In other words, Hollywood made Goku to be as much of a pussy as you, me, and everyone else in the whole world. That’s how 20th Century Fox truly blew it.
The sad thing is that you could tell that the screenwriters actually understood the original material and tried to remain as faithful to it as possible. When I put aside the romance angle to the film, I saw a Dragonball movie adapted the way it should have been. Bulma’s spunky attitude. Master Roshi’s slight perversion. Goku’s relationship with his adopted Grandfather. Yamcha being a thieving airhead. Mai and Piccolo’s cold indifference. Bulma’s expanding capsule car and dragonball tracking device. Goku transforming to a giant ape-thing. The climatic ending as Goku’s Kamehameha wave overpowers Piccolo’s to prove that he is the most powerful being on Earth.
This was the manly action that made the franchise so big in America and all around the world. This was the manly action that made 20th Century Fox pick up the rights to the film seven years ago. This was the manly action that should have brought in a lot of nerd money this past weekend. All the right elements were there and Hollywood’s big budget made it look amazing on screen. That is what I saw when I watched the film, and that is why I applauded the screenwriters’ attempts to make the best Dragonball film possible given these stupid circumstances.
By including a sugar coated romance element to it, Hollywood violated a Dragonball taboo that forced the fans to give up on the whole thing completely.
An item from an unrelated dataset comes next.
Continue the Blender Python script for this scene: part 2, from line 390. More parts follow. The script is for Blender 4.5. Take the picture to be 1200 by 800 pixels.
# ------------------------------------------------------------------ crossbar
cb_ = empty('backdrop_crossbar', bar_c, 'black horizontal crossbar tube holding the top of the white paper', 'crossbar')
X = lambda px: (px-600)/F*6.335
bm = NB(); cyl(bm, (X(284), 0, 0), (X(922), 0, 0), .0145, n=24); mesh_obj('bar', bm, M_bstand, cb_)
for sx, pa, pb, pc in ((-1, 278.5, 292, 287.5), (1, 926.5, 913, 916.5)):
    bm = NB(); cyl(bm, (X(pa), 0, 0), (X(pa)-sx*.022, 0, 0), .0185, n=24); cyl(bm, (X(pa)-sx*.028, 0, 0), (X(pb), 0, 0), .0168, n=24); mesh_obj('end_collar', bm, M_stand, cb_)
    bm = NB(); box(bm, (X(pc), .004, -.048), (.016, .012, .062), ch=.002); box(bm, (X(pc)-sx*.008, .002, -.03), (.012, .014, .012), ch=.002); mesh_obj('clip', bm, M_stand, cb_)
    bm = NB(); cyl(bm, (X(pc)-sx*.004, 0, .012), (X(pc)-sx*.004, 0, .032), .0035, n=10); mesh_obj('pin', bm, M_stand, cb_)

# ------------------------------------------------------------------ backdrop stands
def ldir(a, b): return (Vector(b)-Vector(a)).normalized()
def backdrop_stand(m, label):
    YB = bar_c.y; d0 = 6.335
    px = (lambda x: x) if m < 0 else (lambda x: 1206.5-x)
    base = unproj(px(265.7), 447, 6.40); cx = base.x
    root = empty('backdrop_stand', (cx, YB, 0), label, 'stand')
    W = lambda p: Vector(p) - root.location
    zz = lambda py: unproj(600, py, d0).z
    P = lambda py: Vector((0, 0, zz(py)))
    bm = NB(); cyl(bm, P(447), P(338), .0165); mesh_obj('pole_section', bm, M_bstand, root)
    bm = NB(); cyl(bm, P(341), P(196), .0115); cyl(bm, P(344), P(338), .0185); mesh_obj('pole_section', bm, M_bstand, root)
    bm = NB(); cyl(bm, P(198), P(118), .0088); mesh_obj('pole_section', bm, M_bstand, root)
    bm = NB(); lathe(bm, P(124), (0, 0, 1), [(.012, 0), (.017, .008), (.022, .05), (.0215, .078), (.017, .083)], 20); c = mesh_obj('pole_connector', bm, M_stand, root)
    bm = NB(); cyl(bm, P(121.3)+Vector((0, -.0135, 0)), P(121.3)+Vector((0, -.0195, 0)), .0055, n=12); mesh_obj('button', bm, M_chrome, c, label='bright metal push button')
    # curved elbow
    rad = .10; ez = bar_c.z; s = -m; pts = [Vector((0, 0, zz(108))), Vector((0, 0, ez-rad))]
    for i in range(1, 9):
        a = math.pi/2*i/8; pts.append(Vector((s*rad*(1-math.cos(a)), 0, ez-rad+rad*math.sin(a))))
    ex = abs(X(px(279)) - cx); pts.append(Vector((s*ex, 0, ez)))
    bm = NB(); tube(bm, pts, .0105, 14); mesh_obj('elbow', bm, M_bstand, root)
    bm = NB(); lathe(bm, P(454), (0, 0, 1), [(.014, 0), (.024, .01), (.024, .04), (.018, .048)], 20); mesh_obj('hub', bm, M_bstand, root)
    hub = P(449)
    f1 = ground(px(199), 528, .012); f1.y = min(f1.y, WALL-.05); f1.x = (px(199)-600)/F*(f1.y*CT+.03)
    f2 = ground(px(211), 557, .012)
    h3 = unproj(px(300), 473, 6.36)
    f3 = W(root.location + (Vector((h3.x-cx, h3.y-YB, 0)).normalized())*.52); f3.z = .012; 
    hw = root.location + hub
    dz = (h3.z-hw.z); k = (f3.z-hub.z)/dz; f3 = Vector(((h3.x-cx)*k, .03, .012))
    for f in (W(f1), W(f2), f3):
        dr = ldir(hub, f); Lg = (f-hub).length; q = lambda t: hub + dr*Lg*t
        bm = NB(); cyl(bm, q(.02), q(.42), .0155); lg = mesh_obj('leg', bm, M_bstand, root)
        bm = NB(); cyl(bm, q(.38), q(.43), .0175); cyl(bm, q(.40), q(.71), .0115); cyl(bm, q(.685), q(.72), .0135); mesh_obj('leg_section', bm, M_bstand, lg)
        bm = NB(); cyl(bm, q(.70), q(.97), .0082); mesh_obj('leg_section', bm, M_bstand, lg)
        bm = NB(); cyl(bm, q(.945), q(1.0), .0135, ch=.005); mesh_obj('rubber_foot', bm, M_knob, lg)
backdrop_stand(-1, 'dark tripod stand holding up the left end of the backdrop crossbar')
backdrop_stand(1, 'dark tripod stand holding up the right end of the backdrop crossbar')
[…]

Dragonball Evolution bombed like it rightfully should. Studio execs who stuck with an outdated formula for creating a box office success ended up creating one of the biggest blunders in recent Hollywood history. But if they had just simply eliminated the cheesy romantic undertone, then the movie would have been significantly better in the box office then it did last weekend.
… but then again, it probably doesn’t matter. After all, the Dragonball fans hated the movie before it was even made.